We can get residents excited about the huge opportunity the Unitary Plan offers to develop their local town, park, neighbourhood and suburb. We can get people enthusiastic to engage in local decision making. We can make our communities stronger, better and more liveable. But we have to empower those residents and businesses that comprise our local communities and we have to have faith in our people. I am going to lead a revolution in local decision making in Auckland.
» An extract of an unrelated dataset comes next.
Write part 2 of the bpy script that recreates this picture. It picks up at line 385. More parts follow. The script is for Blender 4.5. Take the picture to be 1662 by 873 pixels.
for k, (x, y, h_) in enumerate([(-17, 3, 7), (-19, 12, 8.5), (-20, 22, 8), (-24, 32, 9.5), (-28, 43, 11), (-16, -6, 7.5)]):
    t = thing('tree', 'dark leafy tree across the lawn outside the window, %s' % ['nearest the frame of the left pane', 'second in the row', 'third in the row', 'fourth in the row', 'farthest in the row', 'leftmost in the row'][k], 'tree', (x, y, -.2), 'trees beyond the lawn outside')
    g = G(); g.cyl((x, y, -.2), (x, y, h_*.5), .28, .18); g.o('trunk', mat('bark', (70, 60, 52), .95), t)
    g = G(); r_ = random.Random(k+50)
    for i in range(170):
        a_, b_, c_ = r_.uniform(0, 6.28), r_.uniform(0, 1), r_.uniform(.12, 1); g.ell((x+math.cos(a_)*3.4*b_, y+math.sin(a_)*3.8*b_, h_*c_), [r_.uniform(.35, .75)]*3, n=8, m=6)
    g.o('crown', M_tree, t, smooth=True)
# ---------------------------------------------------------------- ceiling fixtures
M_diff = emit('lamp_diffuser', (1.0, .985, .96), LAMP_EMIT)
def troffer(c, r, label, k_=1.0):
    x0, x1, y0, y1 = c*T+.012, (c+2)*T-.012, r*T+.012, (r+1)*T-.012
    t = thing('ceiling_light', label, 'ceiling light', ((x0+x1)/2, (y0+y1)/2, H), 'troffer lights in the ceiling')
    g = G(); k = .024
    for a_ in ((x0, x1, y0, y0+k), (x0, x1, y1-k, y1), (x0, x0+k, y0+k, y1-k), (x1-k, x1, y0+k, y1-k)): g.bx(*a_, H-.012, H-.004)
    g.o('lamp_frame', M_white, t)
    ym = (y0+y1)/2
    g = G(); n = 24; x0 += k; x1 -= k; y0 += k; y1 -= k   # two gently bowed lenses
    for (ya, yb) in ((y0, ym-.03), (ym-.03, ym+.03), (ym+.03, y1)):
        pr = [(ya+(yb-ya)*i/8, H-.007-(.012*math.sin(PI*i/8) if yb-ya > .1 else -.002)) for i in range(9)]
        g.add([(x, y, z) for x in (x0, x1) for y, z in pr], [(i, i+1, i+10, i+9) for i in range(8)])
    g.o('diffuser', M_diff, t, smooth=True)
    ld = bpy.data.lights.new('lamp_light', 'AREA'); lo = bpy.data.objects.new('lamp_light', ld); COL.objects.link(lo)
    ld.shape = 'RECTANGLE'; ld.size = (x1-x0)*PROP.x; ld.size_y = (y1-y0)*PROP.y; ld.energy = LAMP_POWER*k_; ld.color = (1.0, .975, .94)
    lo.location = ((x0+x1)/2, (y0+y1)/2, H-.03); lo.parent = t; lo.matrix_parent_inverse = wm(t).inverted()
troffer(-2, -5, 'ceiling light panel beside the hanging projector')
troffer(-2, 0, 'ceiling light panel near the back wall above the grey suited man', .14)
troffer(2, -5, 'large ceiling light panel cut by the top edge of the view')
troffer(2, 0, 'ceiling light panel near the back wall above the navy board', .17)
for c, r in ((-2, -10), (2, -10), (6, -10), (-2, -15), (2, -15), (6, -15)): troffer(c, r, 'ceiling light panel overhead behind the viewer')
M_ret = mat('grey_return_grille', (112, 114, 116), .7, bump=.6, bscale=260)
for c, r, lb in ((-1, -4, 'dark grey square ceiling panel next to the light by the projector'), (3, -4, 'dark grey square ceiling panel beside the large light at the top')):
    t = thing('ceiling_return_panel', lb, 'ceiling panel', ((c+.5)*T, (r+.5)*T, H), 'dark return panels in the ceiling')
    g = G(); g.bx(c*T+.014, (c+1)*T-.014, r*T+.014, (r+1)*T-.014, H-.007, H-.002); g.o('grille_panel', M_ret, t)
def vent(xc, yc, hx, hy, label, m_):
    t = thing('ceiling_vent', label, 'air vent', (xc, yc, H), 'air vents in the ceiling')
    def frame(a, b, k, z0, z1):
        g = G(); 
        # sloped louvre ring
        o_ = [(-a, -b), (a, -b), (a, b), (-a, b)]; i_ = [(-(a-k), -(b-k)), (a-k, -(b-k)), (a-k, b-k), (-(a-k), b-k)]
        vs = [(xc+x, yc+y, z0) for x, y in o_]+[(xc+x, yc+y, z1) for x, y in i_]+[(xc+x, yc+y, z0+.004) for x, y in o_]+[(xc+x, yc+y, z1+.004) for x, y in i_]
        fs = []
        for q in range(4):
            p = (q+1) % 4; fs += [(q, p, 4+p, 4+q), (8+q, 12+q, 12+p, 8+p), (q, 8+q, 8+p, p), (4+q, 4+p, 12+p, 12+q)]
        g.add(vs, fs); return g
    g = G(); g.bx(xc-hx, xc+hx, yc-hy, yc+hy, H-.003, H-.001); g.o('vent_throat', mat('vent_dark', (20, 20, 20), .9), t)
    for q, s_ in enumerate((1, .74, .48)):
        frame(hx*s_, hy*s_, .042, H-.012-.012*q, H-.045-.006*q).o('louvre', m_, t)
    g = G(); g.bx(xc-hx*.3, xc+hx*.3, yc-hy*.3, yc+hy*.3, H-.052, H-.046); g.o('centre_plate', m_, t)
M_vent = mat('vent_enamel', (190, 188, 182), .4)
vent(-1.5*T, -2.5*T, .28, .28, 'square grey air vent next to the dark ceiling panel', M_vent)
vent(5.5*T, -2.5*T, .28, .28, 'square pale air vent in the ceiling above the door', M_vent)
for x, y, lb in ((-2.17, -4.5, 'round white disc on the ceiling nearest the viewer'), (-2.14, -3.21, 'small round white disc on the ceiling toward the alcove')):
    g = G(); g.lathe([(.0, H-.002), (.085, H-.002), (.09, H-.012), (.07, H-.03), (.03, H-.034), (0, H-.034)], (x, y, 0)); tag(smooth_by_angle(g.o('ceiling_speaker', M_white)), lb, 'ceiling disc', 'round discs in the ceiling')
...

I I am going to revise the Unitary Plan and the process by which it is developed. In my first week as May­or I will initiate a new process to engage local communities. I am going to hand responsibility over to local boards to manage engagement processes and develop individual, fit for purpose plans for each of our distinctive suburbs, centres and neighbourhoods. Local resident and business associations, working collaboratively with local boards, will be responsible for developing their own vision for their local area and then working with Council technical experts to work out how we can best accommodate our region’s many aspirations and desires.

I will make the Unitary Plan development process an iterative one. As the vision for our local communities is revised by those communities, I will direct Council officials to provide expert technical advice on where we have capacity for growth in our region and where environmental, infrastructure or other constraints preventing it. As community plans evolve, I will feed in technical information so that communities un­derstand the costs and the impacts of their decisions. Together we can harness the Council’s technical expertise with resident’s local expertise to attain the best development outcome for our region. This doesn’t have to be a litigious or confrontational process.

And as we develop the Unitary Plan together, I’m going to investigate phasing growth. The current prac­tice of permitting growth to accommodate 30 years of development from day one is going to result in rapid redevelopment of some communities beyond their expectation and leave others waiting for op­portunities. Our infrastructure will not be able to cope in the first instance and in the second we will have capacity sitting idle, wasting limited Council resources. I’m going to channel growth into areas where there is local support and capacity, when there is local support and capacity.

We have three years from notification to get the Unitary Plan right. We must complete the Plan in that time to give our residents and businesses certainty about their property and rights. I am committed to giving our businesses confidence and getting agreement around how Auckland develops. I believe in the people of Auckland and I believe that we can work together to seize the opportunity created by the Unitary plan.